Solving a Radical Equation $5(\sqrt{1-x} + \sqrt{1+x}) = 6x + 8\sqrt{1-x^2}$ (squaring doesn't help)

Question

How should I approach this problem: $$ 5(\sqrt{1-x} + \sqrt{1+x}) = 6x + 8\sqrt{1-x^2} $$ I've tried squaring both sides but to get rid of all the radicals requires turning it into a quartic equation, which I don't know how to solve? Any tips? Thanks!

Answer 1

HINT:

Method$\#1:$

Let $2y=\arccos x\implies x=\cos2y,\sqrt{1-x^2}=+|\sin2y|$

As for real $a,\sqrt a\ge0,$

Using the definition of Principal values, $0\le2y\le\pi\implies\sqrt{1-x^2}=+\sin2y$

Again, $0\le2y\le\pi\iff0\le y\le\dfrac\pi2\implies\sin y,\cos y\ge0$

$\implies\sqrt{1-x}=+\sqrt2\sin y,\sqrt{1+x}=+\sqrt2\cos y$

Method$\#2:$

Let $x=\cos2y$

$\sqrt{1-x^2}=|\sin2y|$

$1-x=2\sin^2y\implies\sqrt{1-x}=\sqrt2|\sin y|$ and simialrly $\sqrt{1+x}=\sqrt2|\cos y|$

Now for real $a, |a|=+a$ if $a\ge0,$ else $-a$

Case $\#1:$

$\sin y,\cos y\ge0\implies\sin2y=2\sin y\cos y\ge0$

Case $\#2:$

$\sin y<0,\cos y<0\implies\sin2y=\cdots>0$

Case $\#3:$

$\sin y>0,\cos y<0\implies\sin2y=\cdots$

Case $\#4:$

$\sin y<0,\cos y>0\implies\sin2y=\cdots$

Answer 2

Here is a really nice method: when looking at terms such as $\sqrt{1-x}$, $\sqrt{1+x}$, and $\sqrt{1-x^2}$, think trigonometry!

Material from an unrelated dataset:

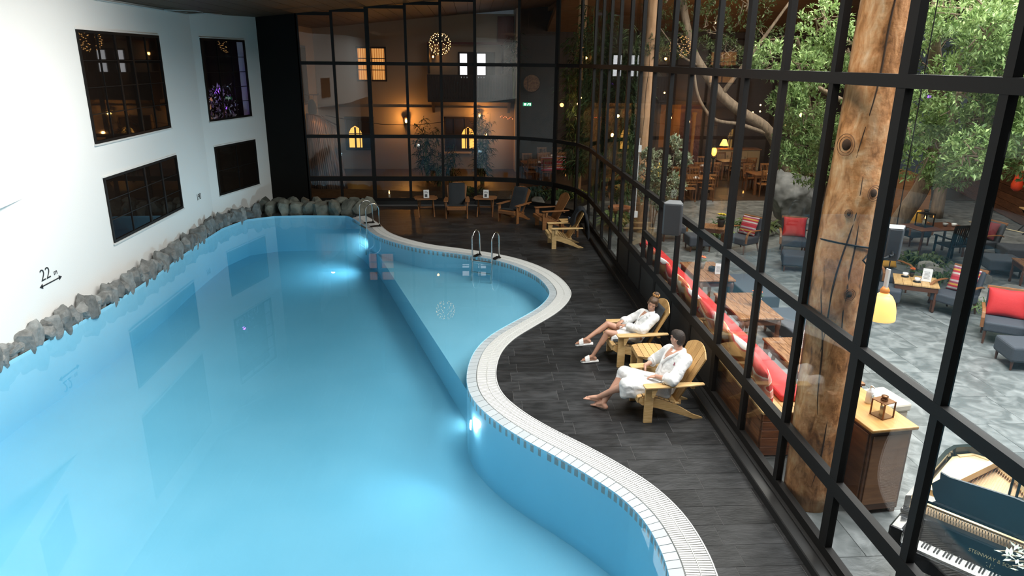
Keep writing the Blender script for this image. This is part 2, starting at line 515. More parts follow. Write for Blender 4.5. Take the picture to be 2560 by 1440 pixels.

Make the trig substitution: $$x = \cos{\theta}$$

Now: $$\sqrt{1-x}=\sqrt{2}\sin{\frac{\theta}{2}}$$ $$\sqrt{1+x}=\sqrt{2}\cos{\frac{\theta}{2}}$$ $$\sqrt{1-x^2}=\sin{\theta}$$

The equation with $\theta$ is then:

$$5\left(\sin{\frac{\theta}{2}} + \cos{\frac{\theta}{2}}\right) = 6\cos{\theta} + 8\sin{\theta} $$

Can you take it from here?

Edit: Another trick is used to finish the problem. One of the advantages of trig substitutions is that there are many identities to use. In this case:

$$6\cos{\theta} + 8\sin{\theta} = 10\left(\frac{3}{5}\cos{\theta} + \frac{4}{5}\sin{\theta}\right)$$

Now, if we let $\phi = \sin^{-1}\left(\frac{3}{5}\right)$:

$$6\cos{\theta} + 8\sin{\theta} = 10\left(\sin{\phi}\cos{\theta} + \cos{\phi}\sin{\theta}\right)=10\sin(\phi+\theta)$$

Answer 3

after squaring two times and sorting and factorizing i got this here $$-4 (25 x-24) \left(100 x^3-75 x+24\right)=0$$